The U.S. bishops have long advocated for immigration reform, stressing the need for a path to legal status for the estimated 11 million undocumented people in the U.S. and in particular reforms that preserve family unity; ensure just wages and working conditions for immigrant workers; provide for humane law enforcement; and address the root causes of migration.

Lacy drew a connection between the scars on Jesus' resurrected body and the "battle scars" immigrants have endured from their perilous journeys to America and from severe law enforcement practices. Just as Jesus' wounds were intact when he arose from the dead, "we need to remember their battle scars," she said. "We need to take with us that pain."

"Jesus returned. He was God; he didn't need to keep those scars, but he kept them. And what purpose did they serve? So that when the doubters came to him, they could touch his pain and they could be changed. They could be transformed, and they could follow him. That's the same thing we're called to do" as descendants of immigrants, Lacy said.

She rattled off various immigration controls throughout U.S. history, then noted: "Every generation has chosen a group that they decided the economy couldn't handle, the jobs weren't enough, so they discounted them. And every subsequent generation lived to be properly ashamed of themselves."

Sr. Rose Marie Tresp, justice director for the Sisters of Mercy for the geographic area that includes most Southern states, said she could tell many stories of how the nation's immigration system is hurting people, but her voice broke when she talked particularly of her brother-in-law Jose Chavez, "who came during the Salvadoran wars when he saw his father shot in front of him."

"So I really, really believe that we need immigration reform for the sake of all of those people who suffered in our country, but also for our own sake -- because we will be a better country, we will be a more unified country, and all of us whose families have been here for generations will gain by the people who then are able to become fully citizens and not live in the shadows," Tresp said.

"With this tour of Nuns on the Bus," she said, "we hope to raise awareness that the opportunity for immigration reform is now.

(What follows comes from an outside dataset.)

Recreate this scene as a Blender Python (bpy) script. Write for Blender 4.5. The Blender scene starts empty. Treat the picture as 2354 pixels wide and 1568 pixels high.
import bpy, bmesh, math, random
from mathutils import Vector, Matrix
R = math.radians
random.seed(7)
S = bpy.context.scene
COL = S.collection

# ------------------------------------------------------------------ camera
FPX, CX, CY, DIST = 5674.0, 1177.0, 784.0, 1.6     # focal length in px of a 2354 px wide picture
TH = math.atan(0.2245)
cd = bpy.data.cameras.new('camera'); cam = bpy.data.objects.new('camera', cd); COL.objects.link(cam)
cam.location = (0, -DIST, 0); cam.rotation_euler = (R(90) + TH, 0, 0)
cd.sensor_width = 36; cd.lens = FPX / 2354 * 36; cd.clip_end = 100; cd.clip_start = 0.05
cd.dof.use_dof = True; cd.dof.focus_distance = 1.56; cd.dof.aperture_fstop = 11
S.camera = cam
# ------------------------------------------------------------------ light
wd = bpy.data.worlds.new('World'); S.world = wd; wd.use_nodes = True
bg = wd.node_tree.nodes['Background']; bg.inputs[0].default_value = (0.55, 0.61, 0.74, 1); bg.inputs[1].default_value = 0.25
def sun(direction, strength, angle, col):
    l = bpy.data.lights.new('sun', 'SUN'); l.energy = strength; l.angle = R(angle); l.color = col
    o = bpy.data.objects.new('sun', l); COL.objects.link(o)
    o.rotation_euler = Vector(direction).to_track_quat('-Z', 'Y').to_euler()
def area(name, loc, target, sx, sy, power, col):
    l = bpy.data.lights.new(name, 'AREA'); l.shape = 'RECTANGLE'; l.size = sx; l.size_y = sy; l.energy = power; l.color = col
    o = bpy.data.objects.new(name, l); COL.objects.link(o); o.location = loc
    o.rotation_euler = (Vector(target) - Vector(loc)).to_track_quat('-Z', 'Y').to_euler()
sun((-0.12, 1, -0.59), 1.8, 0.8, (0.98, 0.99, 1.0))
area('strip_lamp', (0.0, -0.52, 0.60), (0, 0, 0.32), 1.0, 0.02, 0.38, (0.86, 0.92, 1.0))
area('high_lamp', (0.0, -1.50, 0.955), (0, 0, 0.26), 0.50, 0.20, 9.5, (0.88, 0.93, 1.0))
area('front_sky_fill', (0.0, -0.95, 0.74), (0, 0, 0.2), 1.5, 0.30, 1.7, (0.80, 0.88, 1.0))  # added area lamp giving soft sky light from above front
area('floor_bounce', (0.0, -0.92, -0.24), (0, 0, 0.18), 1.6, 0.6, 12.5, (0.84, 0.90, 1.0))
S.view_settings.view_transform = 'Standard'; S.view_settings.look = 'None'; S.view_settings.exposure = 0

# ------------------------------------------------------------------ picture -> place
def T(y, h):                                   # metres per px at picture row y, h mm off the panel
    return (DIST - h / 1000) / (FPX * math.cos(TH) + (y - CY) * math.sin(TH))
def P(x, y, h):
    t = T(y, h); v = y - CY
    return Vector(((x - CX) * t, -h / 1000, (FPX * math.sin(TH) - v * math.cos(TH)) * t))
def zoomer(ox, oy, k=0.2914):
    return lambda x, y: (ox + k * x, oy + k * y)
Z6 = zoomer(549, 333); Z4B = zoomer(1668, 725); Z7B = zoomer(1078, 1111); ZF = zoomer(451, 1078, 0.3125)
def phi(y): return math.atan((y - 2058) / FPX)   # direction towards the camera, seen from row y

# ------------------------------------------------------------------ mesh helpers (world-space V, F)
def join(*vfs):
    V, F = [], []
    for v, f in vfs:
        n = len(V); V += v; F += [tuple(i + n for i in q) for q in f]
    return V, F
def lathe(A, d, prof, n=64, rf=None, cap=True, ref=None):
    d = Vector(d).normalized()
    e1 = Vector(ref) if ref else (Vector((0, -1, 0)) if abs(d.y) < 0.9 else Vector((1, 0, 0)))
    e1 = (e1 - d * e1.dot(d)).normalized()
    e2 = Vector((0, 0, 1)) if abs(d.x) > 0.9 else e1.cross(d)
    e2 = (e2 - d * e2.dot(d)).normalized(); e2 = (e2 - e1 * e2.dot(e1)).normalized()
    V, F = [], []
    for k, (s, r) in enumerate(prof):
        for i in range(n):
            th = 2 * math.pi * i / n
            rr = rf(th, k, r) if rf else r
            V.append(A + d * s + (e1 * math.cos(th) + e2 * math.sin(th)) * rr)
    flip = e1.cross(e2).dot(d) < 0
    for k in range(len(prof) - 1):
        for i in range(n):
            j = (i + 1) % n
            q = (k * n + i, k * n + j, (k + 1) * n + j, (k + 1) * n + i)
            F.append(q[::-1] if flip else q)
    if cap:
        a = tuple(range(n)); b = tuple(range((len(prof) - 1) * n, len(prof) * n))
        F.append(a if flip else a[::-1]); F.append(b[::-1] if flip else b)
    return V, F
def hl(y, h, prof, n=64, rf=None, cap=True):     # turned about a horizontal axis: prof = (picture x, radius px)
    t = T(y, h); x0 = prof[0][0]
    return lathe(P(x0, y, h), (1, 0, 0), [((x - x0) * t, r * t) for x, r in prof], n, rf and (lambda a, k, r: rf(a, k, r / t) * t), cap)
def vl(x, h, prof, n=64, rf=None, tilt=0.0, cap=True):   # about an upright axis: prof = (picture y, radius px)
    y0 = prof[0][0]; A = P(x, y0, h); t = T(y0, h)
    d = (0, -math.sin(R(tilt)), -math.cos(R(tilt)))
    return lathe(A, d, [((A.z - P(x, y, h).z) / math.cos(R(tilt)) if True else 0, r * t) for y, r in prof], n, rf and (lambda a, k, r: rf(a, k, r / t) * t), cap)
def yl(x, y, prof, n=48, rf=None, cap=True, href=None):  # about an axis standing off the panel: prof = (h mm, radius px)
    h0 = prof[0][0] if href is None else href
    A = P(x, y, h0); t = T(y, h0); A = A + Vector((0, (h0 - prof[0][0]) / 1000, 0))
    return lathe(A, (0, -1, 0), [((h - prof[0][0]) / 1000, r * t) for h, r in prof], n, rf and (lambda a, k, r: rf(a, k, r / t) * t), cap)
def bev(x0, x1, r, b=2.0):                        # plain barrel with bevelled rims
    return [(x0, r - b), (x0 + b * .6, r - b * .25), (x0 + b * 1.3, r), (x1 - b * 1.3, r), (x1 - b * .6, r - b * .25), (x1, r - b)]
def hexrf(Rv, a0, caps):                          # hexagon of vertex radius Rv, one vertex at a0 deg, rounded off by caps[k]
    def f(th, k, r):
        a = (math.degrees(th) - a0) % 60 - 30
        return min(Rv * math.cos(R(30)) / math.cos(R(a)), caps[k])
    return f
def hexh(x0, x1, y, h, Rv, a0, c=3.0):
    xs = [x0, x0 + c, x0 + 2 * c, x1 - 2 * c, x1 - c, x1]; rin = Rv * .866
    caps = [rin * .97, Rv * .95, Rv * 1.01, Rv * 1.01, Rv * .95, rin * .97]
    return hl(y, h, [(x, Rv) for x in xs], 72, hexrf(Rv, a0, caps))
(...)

Our goal is to get the support of as many everyday Americans for this bill as possible."

Camilla Martocchia, a Mercy associate, said she came to the Charlotte rally because she wanted to show support for the Sisters of Mercy and their hard work helping immigrants in need.

"It's very important for the average Catholic layperson to get an idea of what people are going through," Martocchia told the Catholic News Herald, Charlotte's diocesan newspaper.

Deborah Adams traveled 70 miles from Cheraw, S.C., just to see the Nuns on the Bus rally. "I love them," Adams said, adding that she isn't Catholic. "I love what they do. They speak truth to power."

Rally participant Tom Strini said as the son of an Italian immigrant, immigration reform is of particular concern to him.

"I take very seriously the biblical passage where Jesus calls us to welcome the stranger," Strini said. Building fences, deporting people and breaking up families are not Christian, he said. "We're not loving our fellow human beings when we do all these things."

On May 30, during the Nuns on the Bus tour through Washington, Campbell met with President Barack Obama at the White House to talk about immigration reform and the bus tour.

"We are grateful that he and other leaders from both sides of the aisle see the urgency of reform and are working to make it happen," NETWORK's Facebook page said Friday. "A special thank you to the president for his warm words about the work we are doing!"

[Patricia L. Guilfoyle is editor of the Catholic News Herald, newspaper of the diocese of Charlotte, N.C.]